• _SHORT TASK_
Give the data below again, word for word.

(Scene modeling code data)
^^^^^^^^^^^^^^^^

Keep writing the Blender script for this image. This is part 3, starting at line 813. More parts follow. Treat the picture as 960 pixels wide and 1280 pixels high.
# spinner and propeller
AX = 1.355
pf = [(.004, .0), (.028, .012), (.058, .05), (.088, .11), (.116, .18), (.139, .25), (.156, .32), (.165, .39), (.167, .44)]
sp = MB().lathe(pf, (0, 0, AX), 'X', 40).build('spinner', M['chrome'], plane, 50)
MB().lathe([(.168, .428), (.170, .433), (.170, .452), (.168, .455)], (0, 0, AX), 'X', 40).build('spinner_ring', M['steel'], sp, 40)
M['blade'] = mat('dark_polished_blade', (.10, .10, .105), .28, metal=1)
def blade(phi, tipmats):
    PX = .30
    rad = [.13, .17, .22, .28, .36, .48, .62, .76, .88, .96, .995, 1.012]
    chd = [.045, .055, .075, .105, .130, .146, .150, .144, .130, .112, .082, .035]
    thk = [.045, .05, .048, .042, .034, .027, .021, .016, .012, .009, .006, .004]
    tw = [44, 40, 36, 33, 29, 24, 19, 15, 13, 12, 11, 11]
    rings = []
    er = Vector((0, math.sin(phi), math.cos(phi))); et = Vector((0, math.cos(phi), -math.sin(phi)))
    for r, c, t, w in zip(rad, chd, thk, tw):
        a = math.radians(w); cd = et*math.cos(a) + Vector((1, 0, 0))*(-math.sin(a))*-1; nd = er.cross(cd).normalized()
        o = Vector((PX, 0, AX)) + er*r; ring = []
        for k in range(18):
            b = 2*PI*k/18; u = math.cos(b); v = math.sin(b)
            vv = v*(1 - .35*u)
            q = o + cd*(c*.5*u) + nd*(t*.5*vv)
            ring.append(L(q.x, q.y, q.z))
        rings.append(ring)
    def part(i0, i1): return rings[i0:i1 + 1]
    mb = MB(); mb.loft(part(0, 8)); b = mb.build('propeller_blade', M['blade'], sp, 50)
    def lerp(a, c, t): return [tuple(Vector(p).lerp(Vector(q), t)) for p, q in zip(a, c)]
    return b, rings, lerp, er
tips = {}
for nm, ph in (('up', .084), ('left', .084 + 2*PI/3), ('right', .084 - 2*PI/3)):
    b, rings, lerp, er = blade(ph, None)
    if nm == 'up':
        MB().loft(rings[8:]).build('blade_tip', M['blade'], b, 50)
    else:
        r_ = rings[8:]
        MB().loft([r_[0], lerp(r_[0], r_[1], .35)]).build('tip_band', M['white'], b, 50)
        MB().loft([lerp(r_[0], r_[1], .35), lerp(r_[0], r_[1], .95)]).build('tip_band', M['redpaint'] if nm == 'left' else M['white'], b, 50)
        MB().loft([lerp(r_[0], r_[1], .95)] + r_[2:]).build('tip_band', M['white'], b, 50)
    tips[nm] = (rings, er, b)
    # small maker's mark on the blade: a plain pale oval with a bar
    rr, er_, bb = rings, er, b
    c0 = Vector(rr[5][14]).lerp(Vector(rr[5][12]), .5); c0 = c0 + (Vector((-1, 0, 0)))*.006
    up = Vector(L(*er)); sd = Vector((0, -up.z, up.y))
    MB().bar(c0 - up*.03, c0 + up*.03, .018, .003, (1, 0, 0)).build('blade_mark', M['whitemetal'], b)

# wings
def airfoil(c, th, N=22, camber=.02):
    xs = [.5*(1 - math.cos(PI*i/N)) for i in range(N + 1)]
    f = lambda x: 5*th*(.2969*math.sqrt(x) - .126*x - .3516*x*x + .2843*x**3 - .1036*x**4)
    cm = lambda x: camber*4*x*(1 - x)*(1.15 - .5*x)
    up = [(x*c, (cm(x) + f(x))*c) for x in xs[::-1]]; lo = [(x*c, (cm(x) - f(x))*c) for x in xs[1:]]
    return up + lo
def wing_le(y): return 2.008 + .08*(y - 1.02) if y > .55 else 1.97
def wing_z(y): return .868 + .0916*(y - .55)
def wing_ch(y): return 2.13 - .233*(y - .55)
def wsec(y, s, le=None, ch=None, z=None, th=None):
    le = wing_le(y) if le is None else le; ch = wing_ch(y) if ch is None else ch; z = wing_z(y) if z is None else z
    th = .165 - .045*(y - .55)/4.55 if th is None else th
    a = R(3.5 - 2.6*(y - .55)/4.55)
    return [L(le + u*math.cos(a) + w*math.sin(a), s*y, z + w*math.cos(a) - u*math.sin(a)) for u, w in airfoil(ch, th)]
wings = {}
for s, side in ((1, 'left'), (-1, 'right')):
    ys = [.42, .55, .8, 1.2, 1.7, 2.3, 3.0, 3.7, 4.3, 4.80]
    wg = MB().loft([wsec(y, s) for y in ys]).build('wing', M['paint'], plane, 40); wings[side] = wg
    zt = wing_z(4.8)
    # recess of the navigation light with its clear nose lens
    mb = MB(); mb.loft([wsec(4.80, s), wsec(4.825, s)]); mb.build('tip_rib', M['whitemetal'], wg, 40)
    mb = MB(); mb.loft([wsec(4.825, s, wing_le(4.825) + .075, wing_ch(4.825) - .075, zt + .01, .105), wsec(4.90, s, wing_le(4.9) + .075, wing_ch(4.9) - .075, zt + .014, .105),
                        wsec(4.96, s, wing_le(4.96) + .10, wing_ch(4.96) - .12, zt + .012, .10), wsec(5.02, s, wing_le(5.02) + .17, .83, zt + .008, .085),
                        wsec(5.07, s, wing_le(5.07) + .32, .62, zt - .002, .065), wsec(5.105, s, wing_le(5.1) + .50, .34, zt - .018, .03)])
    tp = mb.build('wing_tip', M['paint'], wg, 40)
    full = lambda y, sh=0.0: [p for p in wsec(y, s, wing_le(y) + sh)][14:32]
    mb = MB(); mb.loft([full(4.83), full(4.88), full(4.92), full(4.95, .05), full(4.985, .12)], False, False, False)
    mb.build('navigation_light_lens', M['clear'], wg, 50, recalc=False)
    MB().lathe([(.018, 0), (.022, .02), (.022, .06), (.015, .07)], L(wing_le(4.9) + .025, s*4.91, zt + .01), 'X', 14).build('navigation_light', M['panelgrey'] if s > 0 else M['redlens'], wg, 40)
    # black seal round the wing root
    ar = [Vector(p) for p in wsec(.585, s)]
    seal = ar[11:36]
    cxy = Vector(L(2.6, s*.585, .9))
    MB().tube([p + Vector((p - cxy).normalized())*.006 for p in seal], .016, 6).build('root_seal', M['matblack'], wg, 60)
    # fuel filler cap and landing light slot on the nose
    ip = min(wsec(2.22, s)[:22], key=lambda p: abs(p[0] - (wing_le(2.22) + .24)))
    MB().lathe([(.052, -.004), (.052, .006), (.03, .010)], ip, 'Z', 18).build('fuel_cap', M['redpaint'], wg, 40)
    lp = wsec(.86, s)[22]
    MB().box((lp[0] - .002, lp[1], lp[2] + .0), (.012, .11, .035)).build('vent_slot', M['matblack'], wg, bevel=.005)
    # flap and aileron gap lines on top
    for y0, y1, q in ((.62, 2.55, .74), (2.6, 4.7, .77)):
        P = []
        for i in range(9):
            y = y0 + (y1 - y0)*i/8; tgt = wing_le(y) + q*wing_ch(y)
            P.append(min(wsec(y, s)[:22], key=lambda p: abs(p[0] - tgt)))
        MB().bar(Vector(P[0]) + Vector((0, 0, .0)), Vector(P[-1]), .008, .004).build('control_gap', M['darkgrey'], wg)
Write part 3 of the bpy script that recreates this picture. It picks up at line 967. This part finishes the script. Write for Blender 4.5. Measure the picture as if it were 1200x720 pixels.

^^^^^^^^^^^^^^^^

• _ANSWER TO THE EXERCISE_
Keep writing the Blender script for this image. This is part 3, starting at line 813. More parts follow. Treat the picture as 960 pixels wide and 1280 pixels high.
# spinner and propeller
AX = 1.355
pf = [(.004, .0), (.028, .012), (.058, .05), (.088, .11), (.116, .18), (.139, .25), (.156, .32), (.165, .39), (.167, .44)]
sp = MB().lathe(pf, (0, 0, AX), 'X', 40).build('spinner', M['chrome'], plane, 50)
MB().lathe([(.168, .428), (.170, .433), (.170, .452), (.168, .455)], (0, 0, AX), 'X', 40).build('spinner_ring', M['steel'], sp, 40)
M['blade'] = mat('dark_polished_blade', (.10, .10, .105), .28, metal=1)
def blade(phi, tipmats):
    PX = .30
    rad = [.13, .17, .22, .28, .36, .48, .62, .76, .88, .96, .995, 1.012]
    chd = [.045, .055, .075, .105, .130, .146, .150, .144, .130, .112, .082, .035]
    thk = [.045, .05, .048, .042, .034, .027, .021, .016, .012, .009, .006, .004]
    tw = [44, 40, 36, 33, 29, 24, 19, 15, 13, 12, 11, 11]
    rings = []
    er = Vector((0, math.sin(phi), math.cos(phi))); et = Vector((0, math.cos(phi), -math.sin(phi)))
    for r, c, t, w in zip(rad, chd, thk, tw):
        a = math.radians(w); cd = et*math.cos(a) + Vector((1, 0, 0))*(-math.sin(a))*-1; nd = er.cross(cd).normalized()
        o = Vector((PX, 0, AX)) + er*r; ring = []
        for k in range(18):
            b = 2*PI*k/18; u = math.cos(b); v = math.sin(b)
            vv = v*(1 - .35*u)
            q = o + cd*(c*.5*u) + nd*(t*.5*vv)
            ring.append(L(q.x, q.y, q.z))
        rings.append(ring)
    def part(i0, i1): return rings[i0:i1 + 1]
    mb = MB(); mb.loft(part(0, 8)); b = mb.build('propeller_blade', M['blade'], sp, 50)
    def lerp(a, c, t): return [tuple(Vector(p).lerp(Vector(q), t)) for p, q in zip(a, c)]
    return b, rings, lerp, er
tips = {}
for nm, ph in (('up', .084), ('left', .084 + 2*PI/3), ('right', .084 - 2*PI/3)):
    b, rings, lerp, er = blade(ph, None)
    if nm == 'up':
        MB().loft(rings[8:]).build('blade_tip', M['blade'], b, 50)
    else:
        r_ = rings[8:]
        MB().loft([r_[0], lerp(r_[0], r_[1], .35)]).build('tip_band', M['white'], b, 50)
        MB().loft([lerp(r_[0], r_[1], .35), lerp(r_[0], r_[1], .95)]).build('tip_band', M['redpaint'] if nm == 'left' else M['white'], b, 50)
        MB().loft([lerp(r_[0], r_[1], .95)] + r_[2:]).build('tip_band', M['white'], b, 50)
    tips[nm] = (rings, er, b)
    # small maker's mark on the blade: a plain pale oval with a bar
    rr, er_, bb = rings, er, b
    c0 = Vector(rr[5][14]).lerp(Vector(rr[5][12]), .5); c0 = c0 + (Vector((-1, 0, 0)))*.006
    up = Vector(L(*er)); sd = Vector((0, -up.z, up.y))
    MB().bar(c0 - up*.03, c0 + up*.03, .018, .003, (1, 0, 0)).build('blade_mark', M['whitemetal'], b)

# wings
def airfoil(c, th, N=22, camber=.02):
    xs = [.5*(1 - math.cos(PI*i/N)) for i in range(N + 1)]
    f = lambda x: 5*th*(.2969*math.sqrt(x) - .126*x - .3516*x*x + .2843*x**3 - .1036*x**4)
    cm = lambda x: camber*4*x*(1 - x)*(1.15 - .5*x)
    up = [(x*c, (cm(x) + f(x))*c) for x in xs[::-1]]; lo = [(x*c, (cm(x) - f(x))*c) for x in xs[1:]]
    return up + lo
def wing_le(y): return 2.008 + .08*(y - 1.02) if y > .55 else 1.97
def wing_z(y): return .868 + .0916*(y - .55)
def wing_ch(y): return 2.13 - .233*(y - .55)
def wsec(y, s, le=None, ch=None, z=None, th=None):
    le = wing_le(y) if le is None else le; ch = wing_ch(y) if ch is None else ch; z = wing_z(y) if z is None else z
    th = .165 - .045*(y - .55)/4.55 if th is None else th
    a = R(3.5 - 2.6*(y - .55)/4.55)
    return [L(le + u*math.cos(a) + w*math.sin(a), s*y, z + w*math.cos(a) - u*math.sin(a)) for u, w in airfoil(ch, th)]
wings = {}
for s, side in ((1, 'left'), (-1, 'right')):
    ys = [.42, .55, .8, 1.2, 1.7, 2.3, 3.0, 3.7, 4.3, 4.80]
    wg = MB().loft([wsec(y, s) for y in ys]).build('wing', M['paint'], plane, 40); wings[side] = wg
    zt = wing_z(4.8)
    # recess of the navigation light with its clear nose lens
    mb = MB(); mb.loft([wsec(4.80, s), wsec(4.825, s)]); mb.build('tip_rib', M['whitemetal'], wg, 40)
    mb = MB(); mb.loft([wsec(4.825, s, wing_le(4.825) + .075, wing_ch(4.825) - .075, zt + .01, .105), wsec(4.90, s, wing_le(4.9) + .075, wing_ch(4.9) - .075, zt + .014, .105),
                        wsec(4.96, s, wing_le(4.96) + .10, wing_ch(4.96) - .12, zt + .012, .10), wsec(5.02, s, wing_le(5.02) + .17, .83, zt + .008, .085),
                        wsec(5.07, s, wing_le(5.07) + .32, .62, zt - .002, .065), wsec(5.105, s, wing_le(5.1) + .50, .34, zt - .018, .03)])
    tp = mb.build('wing_tip', M['paint'], wg, 40)
    full = lambda y, sh=0.0: [p for p in wsec(y, s, wing_le(y) + sh)][14:32]
    mb = MB(); mb.loft([full(4.83), full(4.88), full(4.92), full(4.95, .05), full(4.985, .12)], False, False, False)
    mb.build('navigation_light_lens', M['clear'], wg, 50, recalc=False)
    MB().lathe([(.018, 0), (.022, .02), (.022, .06), (.015, .07)], L(wing_le(4.9) + .025, s*4.91, zt + .01), 'X', 14).build('navigation_light', M['panelgrey'] if s > 0 else M['redlens'], wg, 40)
    # black seal round the wing root
    ar = [Vector(p) for p in wsec(.585, s)]
    seal = ar[11:36]
    cxy = Vector(L(2.6, s*.585, .9))
    MB().tube([p + Vector((p - cxy).normalized())*.006 for p in seal], .016, 6).build('root_seal', M['matblack'], wg, 60)
    # fuel filler cap and landing light slot on the nose
    ip = min(wsec(2.22, s)[:22], key=lambda p: abs(p[0] - (wing_le(2.22) + .24)))
    MB().lathe([(.052, -.004), (.052, .006), (.03, .010)], ip, 'Z', 18).build('fuel_cap', M['redpaint'], wg, 40)
    lp = wsec(.86, s)[22]
    MB().box((lp[0] - .002, lp[1], lp[2] + .0), (.012, .11, .035)).build('vent_slot', M['matblack'], wg, bevel=.005)
    # flap and aileron gap lines on top
    for y0, y1, q in ((.62, 2.55, .74), (2.6, 4.7, .77)):
        P = []
        for i in range(9):
            y = y0 + (y1 - y0)*i/8; tgt = wing_le(y) + q*wing_ch(y)
            P.append(min(wsec(y, s)[:22], key=lambda p: abs(p[0] - tgt)))
        MB().bar(Vector(P[0]) + Vector((0, 0, .0)), Vector(P[-1]), .008, .004).build('control_gap', M['darkgrey'], wg)
Write part 3 of the bpy script that recreates this picture. It picks up at line 967. This part finishes the script. Write for Blender 4.5. Measure the picture as if it were 1200x720 pixels.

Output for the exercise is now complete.